A sentient wooden post ponders its lonely existence.
Running alongside painted grassy hills topped with white houses and rainbow-hued trees, “there was a great river flowing all year round.…The villagers had planned to build a bridge over the river, but for some strange reason, only one wooden post was ever put up.” Elongated sentences narrate the post’s initial dreams of being surrounded by fellow wooden posts topped with happy children clad in white, with some dancing around with flutes and wings. Sadly, the post wakes up to its fate that a bridge will never be built and grows jealous of the companionship that the stars and trees enjoy nearby.
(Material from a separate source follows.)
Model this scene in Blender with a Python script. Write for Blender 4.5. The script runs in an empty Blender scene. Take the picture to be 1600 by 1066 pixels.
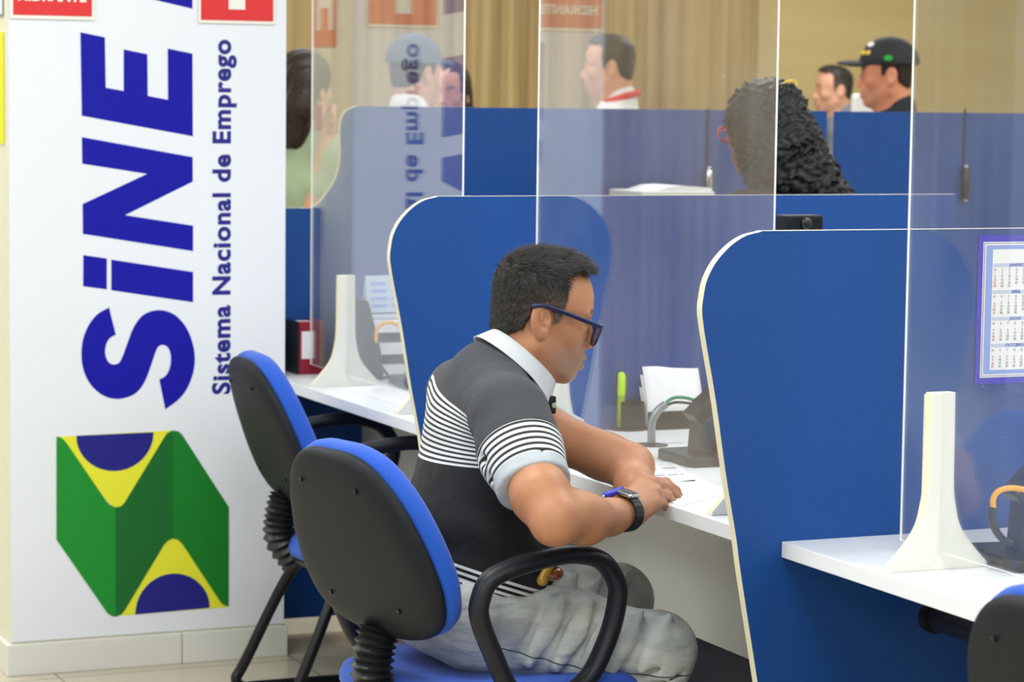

Visits from an egret, a fisherman, and a shepherd boy mitigate the solitude. Yet each happy moment is accompanied by pain, with the egret sharpening its claws on the post, the fisherman singing mournfully, and the shepherd boy throwing stones at the post from the shore. Gong’s textured, moody paintings swirl with movement when a flood snatches up the shepherd boy and he’s carried “away by the strong current!” The post saves the boy and ends up uprooted from its spot, floating to an open-ended fate. Cao’s artful storytelling is compelling and contemplatively paced, but it feels unbalanced with its hyperfocus on the darkness of desolation. Human characters all appear to be Chinese.
A whimsically morose story that is elevated by its illustrations.